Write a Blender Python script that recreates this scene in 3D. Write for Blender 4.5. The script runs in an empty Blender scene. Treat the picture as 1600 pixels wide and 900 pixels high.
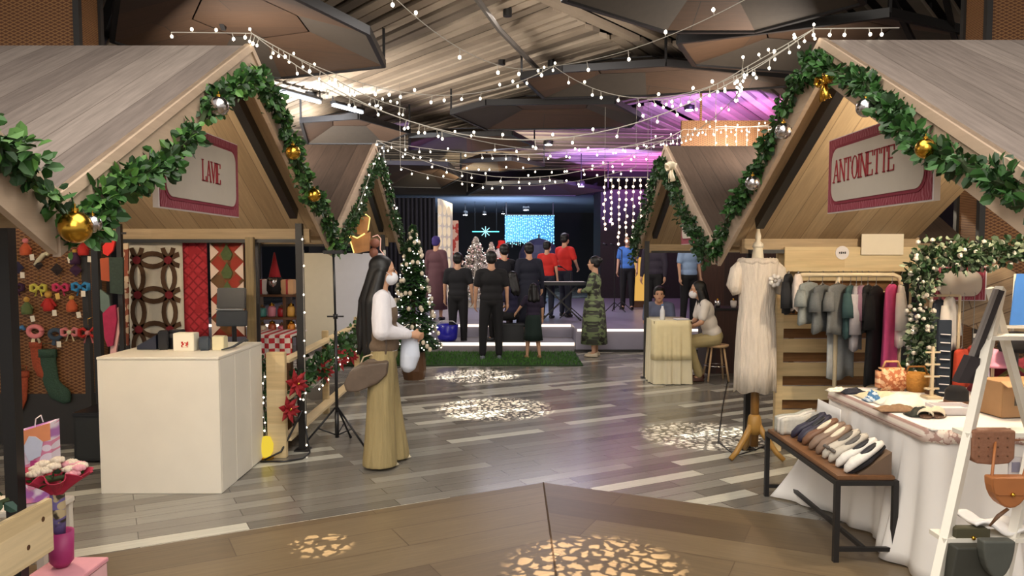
import bpy, bmesh, math, random
from mathutils import Vector, Matrix, Euler, noise
R = math.radians
PI = math.pi
C = bpy.context.scene.collection
scene = bpy.context.scene
random.seed(7)

# ------------------------------------------------------------------ camera
F, PITCH, PPX, PPY = 1200.0, R(3.5), 800.0, 470.0
EYE = Vector((0, 0, 1.65))
cam = bpy.data.cameras.new('camera')
cam.sensor_width = 36.0
cam.lens = 36.0 * F / 1600
cam.shift_x = 0.0
cam.shift_y = (PPY - 450.0) / 1600
cam.clip_start = 0.05
cam.clip_end = 200
camo = bpy.data.objects.new('camera', cam)
C.objects.link(camo)
camo.location = EYE
camo.rotation_euler = (R(90) - PITCH, 0, 0)
scene.camera = camo

# ------------------------------------------------------------------ world, exposure
world = bpy.data.worlds.new('hall_ambience')
scene.world = world
world.use_nodes = True
bgn = world.node_tree.nodes['Background']
bgn.inputs[0].default_value = (1.0, 0.93, 0.86, 1)
bgn.inputs[1].default_value = 0.62
scene.view_settings.view_transform = 'Standard'
scene.view_settings.look = 'None'
scene.view_settings.exposure = 0.22
scene.view_settings.gamma = 1.0
scene.view_settings.use_curve_mapping = False


def aim(o, target):
    d = Vector(target) - o.location
    o.rotation_euler = d.to_track_quat('-Z', 'Y').to_euler()


def area_light(name, loc, target, size, power, color=(1, .93, .84), size_y=None):
    l = bpy.data.lights.new(name, 'AREA')
    l.energy = power
    l.color = color
    l.shape = 'RECTANGLE'
    l.size = size
    l.size_y = size_y or size
    o = bpy.data.objects.new(name, l)
    C.objects.link(o)
    o.location = loc
    aim(o, target)
    return o


def spot_light(name, loc, target, power, color, angle=60, blend=.6, radius=.05):
    l = bpy.data.lights.new(name, 'SPOT')
    l.energy = power
    l.color = color
    l.spot_size = R(angle)
    l.spot_blend = blend
    l.shadow_soft_size = radius
    o = bpy.data.objects.new(name, l)
    C.objects.link(o)
    o.location = loc
    aim(o, target)
    return o


def point_light(name, loc, power, color, radius=.08):
    l = bpy.data.lights.new(name, 'POINT')
    l.energy = power
    l.color = color
    l.shadow_soft_size = radius
    o = bpy.data.objects.new(name, l)
    C.objects.link(o)
    o.location = loc
    return o


# the downlights of the hall, in the ceiling over and behind the camera
area_light('hall_downlight', (0, 2.5, 4.2), (0, 4.2, 0), 3.0, 130, (1, .93, .82))
area_light('hall_downlight', (0, -1.5, 3.8), (0, 5, 1.2), 3.0, 110, (1, .94, .86))
area_light('hall_downlight', (0.2, 8.2, 4.2), (0, 8.8, 0), 1.6, 60, (1, .94, .9))
# unseen fill lights added under the stall roofs to brighten soffits and goods
for (lx, ly, lp) in ((-2.9, 4.2, 62), (-3.0, 8.3, 34), (2.8, 4.2, 80), (3.2, 8.3, 34)):
    point_light('stall_fill', (lx, ly, 2.28), lp, (1, .85, .64), .06)
# added fill lights, unseen behind the stall ridges, brighten the slatted ceiling
for (ux, uy, up) in ((-3.0, 8.0, 60), (3.0, 8.0, 60), (-3.6, 11.4, 90), (3.4, 11.2, 50), (-4.6, 14.5, 90), (0.6, 17.5, 60)):
    area_light('ceiling_fill', (ux, uy, 3.05), (ux * .2, uy + 2.4, 4.4), .8, up, (1, .90, .80))
# stage lighting: purple and blue washes over the ceiling, white and warm pools at the far end
spot_light('ceiling_wash', (4.0, 12.4, 2.95), (3.5, 14.6, 4.4), 900, (.55, .25, 1.0), 75)
spot_light('ceiling_wash', (5.4, 12.8, 2.95), (4.9, 14.9, 4.4), 700, (.95, .25, .95), 60)
spot_light('ceiling_wash', (2.4, 19.6, 2.6), (2.4, 22, 4.4), 1300, (.45, .25, 1.0), 85)
spot_light('ceiling_wash', (4.2, 20.2, 2.6), (4.2, 22.4, 4.4), 900, (1.0, .22, .9), 70)
spot_light('ceiling_wash', (3.0, 23.5, 2.6), (2.6, 25.3, 3.9), 260, (.6, .3, 1.0), 70)
spot_light('ceiling_wash', (-2.2, 15.5, 2.6), (-1.8, 17.3, 4.4), 150, (.35, .2, 1.0), 60)
spot_light('ceiling_wash', (-3.6, 12.0, 3.2), (-3.3, 13.6, 4.4), 600, (.85, .92, 1.0), 85)
spot_light('ceiling_wash', (-1.0, 19.0, 2.8), (-1.2, 21.4, 4.4), 330, (1, .85, .6), 90)
area_light('far_end_light', (0.5, 16.5, 3.9), (0.5, 16.8, 0), 2.5, 90, (.85, .82, 1.0), 1.5)
area_light('far_end_light', (-0.5, 27.5, 2.0), (-0.5, 29.5, 3.6), 2.5, 160, (.62, .78, 1.0))  # unseen fill added to brighten the far room's ceiling
area_light('far_end_light', (-0.5, 30, 3.5), (-0.5, 30.5, 0), 3, 150, (.6, .75, 1.0))


# ------------------------------------------------------------------ where a pixel of the photograph lies in the hall
def at(px, py, x=None, y=None, z=None):
    dx, dz = (px - PPX) / F, -(py - PPY) / F
    d = Vector((dx, math.cos(PITCH) + math.sin(PITCH) * dz, math.cos(PITCH) * dz - math.sin(PITCH)))
    if y is not None:
        t = (y - EYE.y) / d.y
    elif z is not None:
        t = (z - EYE.z) / d.z
    else:
        t = (x - EYE.x) / d.x
    return EYE + d * t


# ------------------------------------------------------------------ materials
MATS = {}


def _nt(name):
    m = bpy.data.materials.new(name)
    m.use_nodes = True
    nt = m.node_tree
    return m, nt, nt.nodes['Principled BSDF']


def col(c):
    """sRGB 0-255 or hex -> linear"""
    if isinstance(c, str):
        c = tuple(int(c[i:i + 2], 16) for i in (0, 2, 4))
    return tuple(((v / 255) / 12.92 if v / 255 <= .04045 else ((v / 255 + .055) / 1.055) ** 2.4) for v in c) + (1,)


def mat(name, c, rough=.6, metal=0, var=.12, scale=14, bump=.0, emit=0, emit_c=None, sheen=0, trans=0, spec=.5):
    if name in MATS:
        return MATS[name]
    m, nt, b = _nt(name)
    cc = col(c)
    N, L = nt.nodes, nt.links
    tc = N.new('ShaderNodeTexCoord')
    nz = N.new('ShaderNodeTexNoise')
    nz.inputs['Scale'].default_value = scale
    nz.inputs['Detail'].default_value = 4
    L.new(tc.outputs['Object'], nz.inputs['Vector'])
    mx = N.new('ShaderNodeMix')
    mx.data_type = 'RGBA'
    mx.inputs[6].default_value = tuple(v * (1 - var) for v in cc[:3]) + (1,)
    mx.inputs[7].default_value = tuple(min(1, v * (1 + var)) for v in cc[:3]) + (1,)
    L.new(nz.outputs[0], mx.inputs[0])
    L.new(mx.outputs[2], b.inputs['Base Color'])
    b.inputs['Roughness'].default_value = rough
    b.inputs['Metallic'].default_value = metal
    b.inputs['Specular IOR Level'].default_value = spec
    if sheen:
        b.inputs['Sheen Weight'].default_value = sheen
    if trans:
        b.inputs['Transmission Weight'].default_value = trans
    if emit:
        b.inputs['Emission Color'].default_value = col(emit_c or c)
        b.inputs['Emission Strength'].default_value = emit
    if bump:
        bp = N.new('ShaderNodeBump')
        bp.inputs['Strength'].default_value = bump
        bp.inputs['Distance'].default_value = .02
        L.new(nz.outputs[0], bp.inputs['Height'])
        L.new(bp.outputs[0], b.inputs['Normal'])
    MATS[name] = m
    return m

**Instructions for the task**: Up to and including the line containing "random.seed(7)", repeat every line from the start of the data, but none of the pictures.

**Full answer**:
Write a Blender Python script that recreates this scene in 3D. Write for Blender 4.5. The script runs in an empty Blender scene. Treat the picture as 1600 pixels wide and 900 pixels high.
import bpy, bmesh, math, random
from mathutils import Vector, Matrix, Euler, noise
R = math.radians
PI = math.pi
C = bpy.context.scene.collection
scene = bpy.context.scene
random.seed(7)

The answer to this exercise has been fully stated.